The practically impossible to find transcript of Bruno Koschmider’s one very short recorded interview.

I am fascinated by Koschmider’s “logbook” that Lewisohn is so bold as to say “recorded” things, and then, confusingly, also says is “long lost, unfortunately.”

The only mention of a logbook anywhere is this glancing allusion below. You be the judge.

(see below)

“[Koschmider’s] logbook recorded antics so outrageous that he suspended their wages for a time…”

Tune In, p376

His logbook did what?

“Deeply unhappy—actually, morally offended—by such antics, Bruno Koschmider started to keep a behavior logbook (long lost, regrettably) that could be used against these Liverpool louts if things got seriously out of hand.”

p367

Here is the one citation for Koschmider in Tune In, followed by the short interview transcript for his only known interview in 1972. It’s one of those “insightful” footnotes, which I’ve learned to resent more than all the rest. (Because most people don’t read the footnotes, and if they do, they are easily distracted by the extra commentary. I’m quite sure now that that is why it’s there, because they usually only accompany the gaping holes. They’re not footnotes, they’re distractions. They’re blinds.)

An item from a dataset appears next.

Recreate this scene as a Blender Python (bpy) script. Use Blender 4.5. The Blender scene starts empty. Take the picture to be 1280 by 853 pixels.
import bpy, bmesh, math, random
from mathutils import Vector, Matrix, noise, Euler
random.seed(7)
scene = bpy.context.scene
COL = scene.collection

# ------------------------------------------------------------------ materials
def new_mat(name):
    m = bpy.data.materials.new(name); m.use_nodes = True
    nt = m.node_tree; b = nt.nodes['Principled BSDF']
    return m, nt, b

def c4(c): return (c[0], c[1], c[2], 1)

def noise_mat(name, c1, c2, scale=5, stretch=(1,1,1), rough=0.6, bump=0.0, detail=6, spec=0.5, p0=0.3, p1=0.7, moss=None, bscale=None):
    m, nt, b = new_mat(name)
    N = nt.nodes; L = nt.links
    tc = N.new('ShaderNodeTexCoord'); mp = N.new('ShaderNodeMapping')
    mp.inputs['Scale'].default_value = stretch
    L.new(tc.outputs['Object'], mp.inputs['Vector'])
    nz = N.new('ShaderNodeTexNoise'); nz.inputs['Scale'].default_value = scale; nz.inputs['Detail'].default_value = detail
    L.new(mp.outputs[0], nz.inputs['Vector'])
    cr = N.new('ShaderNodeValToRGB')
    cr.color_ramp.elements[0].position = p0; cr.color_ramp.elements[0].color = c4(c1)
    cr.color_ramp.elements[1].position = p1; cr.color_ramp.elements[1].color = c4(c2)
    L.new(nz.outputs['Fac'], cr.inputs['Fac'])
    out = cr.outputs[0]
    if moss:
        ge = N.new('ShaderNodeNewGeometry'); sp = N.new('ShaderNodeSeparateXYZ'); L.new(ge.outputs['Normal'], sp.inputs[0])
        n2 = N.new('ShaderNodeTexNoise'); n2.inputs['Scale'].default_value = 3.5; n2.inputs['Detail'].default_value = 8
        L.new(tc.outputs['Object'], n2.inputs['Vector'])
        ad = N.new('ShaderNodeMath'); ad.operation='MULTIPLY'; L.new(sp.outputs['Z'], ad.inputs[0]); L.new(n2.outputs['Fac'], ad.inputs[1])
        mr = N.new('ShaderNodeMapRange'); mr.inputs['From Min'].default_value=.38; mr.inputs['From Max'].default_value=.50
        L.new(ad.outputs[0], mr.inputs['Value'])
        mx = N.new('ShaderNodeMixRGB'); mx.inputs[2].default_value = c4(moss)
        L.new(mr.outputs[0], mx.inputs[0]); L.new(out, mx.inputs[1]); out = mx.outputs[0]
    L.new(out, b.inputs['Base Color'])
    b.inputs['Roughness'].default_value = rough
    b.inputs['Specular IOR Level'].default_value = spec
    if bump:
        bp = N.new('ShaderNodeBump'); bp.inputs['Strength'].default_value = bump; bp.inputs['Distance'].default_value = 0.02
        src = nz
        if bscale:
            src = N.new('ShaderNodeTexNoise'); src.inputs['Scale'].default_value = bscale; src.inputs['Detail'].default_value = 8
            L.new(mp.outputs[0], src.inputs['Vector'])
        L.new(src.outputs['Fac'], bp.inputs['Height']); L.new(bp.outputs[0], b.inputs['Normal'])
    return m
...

BRUNO KOSHMIDER – (FN 30) Ch. 17 – “A CELLARFUL OF OIKS”

LEWISOHN: (pp. 375-376)

On the first day of November, Bruno Koschmider handed them thirty days’ written notice to leave. He was aborting their contract a month before its natural New Year’s Eve expiry. “The notice is given by order of the Public Authorities who have discovered that Mr. George Harrison is only 17 (seventeen) years of age,” it read, but the Beatles knew there was more to it, and there was. Koschmider had notified the Fremdenpolizei of their birth dates in August, and for that authority not to have processed the document for eleven weeks would have represented a level of inefficiency unique here. Koschmider obviously wanted shot of them, and wasn’t short of reasons. They’d been getting under his skin (and he theirs) since arrival, and it was just getting worse and worse. He also claimed their reckless flouting of his demands to play quieter at the Indra had caused the authorities to revoke his venue license, at a personal cost of DM100,000. [30]

Citation:

30. DM100,000 was the equivalent of £8550—a strangely large amount in 1960. Koschmider said this in the only recorded interview he’s known to have given about the Beatles (for BBC radio, 1972) and wasn’t asked to substantiate it.

The full Koshmider quote from the BBC Radio Program, Part I – “The Birth of the Liverpool Sound”

BBC narrator:

There were soon problems with the neighbors over the volume of their music which led to their removal from the Indra to the Keiserkeller.

Koshmider’s interpreter:

The next time the police came they played very low and played waltz for one hour, so all the young people left. Well, this scene in the other club, the Indra, where the Beatles went on for awhile, and **then Mr. Koshmider had to close it down, because he thinks he lost about 100,000 Marks on the Beatles because they were so loud, but he had a contract with them and at that time nobody knew anything about the music so nobody put anything about the volume into the contract, so he couldn’t do anything.
After Tony Sheridan’s time was over in the Keiserkeller Rory Storm and his group came, and because he still had the Beatles under contract he put them on as the second group. So they played hour after hour, you know?

BBC narrator:

The drummer with Rory Storm was none other than Ringo Starr. It was here that they first worked together.

Koshmider’s interpreter:

Rory Storm was more popular than the Beatles, so his impression was that they tried to impress the audience more, you know? And he says they behaved very bad, they called the audience “Nazi swine” and things like that. You know, they tried everything to be different, and he thinks most people didn’t understand that at that time, what the Beatles were saying to them, but his club manager used to write all the insults down in a big book and told him the next day what they had been doing.